◆ **Given instruction**
Print, exactly as written, every line from the first line of the records below through the line containing "COL = sc.collection", and nothing further.

──────────

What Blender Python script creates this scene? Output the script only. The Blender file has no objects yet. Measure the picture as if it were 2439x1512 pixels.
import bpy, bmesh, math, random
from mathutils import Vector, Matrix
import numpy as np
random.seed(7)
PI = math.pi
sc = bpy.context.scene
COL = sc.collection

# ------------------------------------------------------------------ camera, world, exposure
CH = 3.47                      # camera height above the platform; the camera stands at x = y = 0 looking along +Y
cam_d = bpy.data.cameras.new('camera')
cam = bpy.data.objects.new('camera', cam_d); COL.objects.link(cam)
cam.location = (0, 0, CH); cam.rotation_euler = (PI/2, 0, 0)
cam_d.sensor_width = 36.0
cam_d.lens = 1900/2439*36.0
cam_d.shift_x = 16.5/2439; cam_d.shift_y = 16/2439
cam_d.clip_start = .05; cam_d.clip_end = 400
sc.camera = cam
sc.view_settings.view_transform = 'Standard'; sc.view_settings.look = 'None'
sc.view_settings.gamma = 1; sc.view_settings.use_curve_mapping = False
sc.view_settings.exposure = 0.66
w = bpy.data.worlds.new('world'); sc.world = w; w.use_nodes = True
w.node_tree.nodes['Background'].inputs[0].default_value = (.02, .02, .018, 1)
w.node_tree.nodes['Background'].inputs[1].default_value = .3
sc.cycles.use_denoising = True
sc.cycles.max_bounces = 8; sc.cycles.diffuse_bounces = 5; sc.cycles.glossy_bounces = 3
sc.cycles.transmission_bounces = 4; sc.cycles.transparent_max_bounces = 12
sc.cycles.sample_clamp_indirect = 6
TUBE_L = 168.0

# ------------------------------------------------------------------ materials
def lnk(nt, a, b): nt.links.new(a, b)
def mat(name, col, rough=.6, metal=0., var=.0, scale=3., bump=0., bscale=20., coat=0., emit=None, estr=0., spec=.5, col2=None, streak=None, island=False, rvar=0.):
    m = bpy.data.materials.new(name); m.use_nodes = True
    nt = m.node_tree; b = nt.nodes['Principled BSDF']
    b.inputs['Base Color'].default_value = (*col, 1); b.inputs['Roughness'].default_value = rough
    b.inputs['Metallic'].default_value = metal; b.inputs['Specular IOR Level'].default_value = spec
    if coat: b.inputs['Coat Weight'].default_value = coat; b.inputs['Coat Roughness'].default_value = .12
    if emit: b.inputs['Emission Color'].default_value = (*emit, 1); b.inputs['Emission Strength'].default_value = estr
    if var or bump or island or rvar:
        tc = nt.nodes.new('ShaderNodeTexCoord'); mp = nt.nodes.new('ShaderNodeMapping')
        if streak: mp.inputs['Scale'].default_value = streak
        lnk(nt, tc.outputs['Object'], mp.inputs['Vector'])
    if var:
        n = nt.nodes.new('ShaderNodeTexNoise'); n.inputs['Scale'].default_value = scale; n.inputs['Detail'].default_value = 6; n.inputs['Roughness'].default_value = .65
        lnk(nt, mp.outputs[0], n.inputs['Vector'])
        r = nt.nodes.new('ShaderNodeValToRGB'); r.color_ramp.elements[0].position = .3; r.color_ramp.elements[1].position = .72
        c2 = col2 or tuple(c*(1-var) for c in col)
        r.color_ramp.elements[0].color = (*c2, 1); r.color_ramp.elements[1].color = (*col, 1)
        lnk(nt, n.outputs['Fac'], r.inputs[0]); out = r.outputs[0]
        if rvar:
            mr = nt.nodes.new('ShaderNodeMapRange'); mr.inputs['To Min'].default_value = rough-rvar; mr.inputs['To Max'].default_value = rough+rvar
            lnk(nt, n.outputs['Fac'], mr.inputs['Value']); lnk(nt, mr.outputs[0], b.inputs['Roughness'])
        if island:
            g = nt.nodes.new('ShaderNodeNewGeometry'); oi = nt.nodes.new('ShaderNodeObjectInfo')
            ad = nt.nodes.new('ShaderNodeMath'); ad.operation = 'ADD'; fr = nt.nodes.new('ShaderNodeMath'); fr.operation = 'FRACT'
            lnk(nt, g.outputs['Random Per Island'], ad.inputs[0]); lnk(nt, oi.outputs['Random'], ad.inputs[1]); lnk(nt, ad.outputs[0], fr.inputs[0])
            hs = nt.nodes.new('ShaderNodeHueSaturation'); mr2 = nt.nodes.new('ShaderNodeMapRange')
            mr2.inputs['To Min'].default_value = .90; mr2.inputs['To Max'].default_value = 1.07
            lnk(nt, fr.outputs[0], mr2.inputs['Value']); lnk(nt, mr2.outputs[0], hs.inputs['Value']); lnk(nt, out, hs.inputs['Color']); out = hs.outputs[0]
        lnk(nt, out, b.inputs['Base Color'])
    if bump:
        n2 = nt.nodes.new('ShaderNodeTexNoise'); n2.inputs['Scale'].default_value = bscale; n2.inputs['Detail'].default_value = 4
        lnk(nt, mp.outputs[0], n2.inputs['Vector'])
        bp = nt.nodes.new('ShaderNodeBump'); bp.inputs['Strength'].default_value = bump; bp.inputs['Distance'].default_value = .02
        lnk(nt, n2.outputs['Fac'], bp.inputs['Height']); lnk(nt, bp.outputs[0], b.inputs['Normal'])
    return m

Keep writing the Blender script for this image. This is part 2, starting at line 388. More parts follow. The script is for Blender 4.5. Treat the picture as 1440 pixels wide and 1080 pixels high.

──────────

◆ **Complete response**
What Blender Python script creates this scene? Output the script only. The Blender file has no objects yet. Measure the picture as if it were 2439x1512 pixels.
import bpy, bmesh, math, random
from mathutils import Vector, Matrix
import numpy as np
random.seed(7)
PI = math.pi
sc = bpy.context.scene
COL = sc.collection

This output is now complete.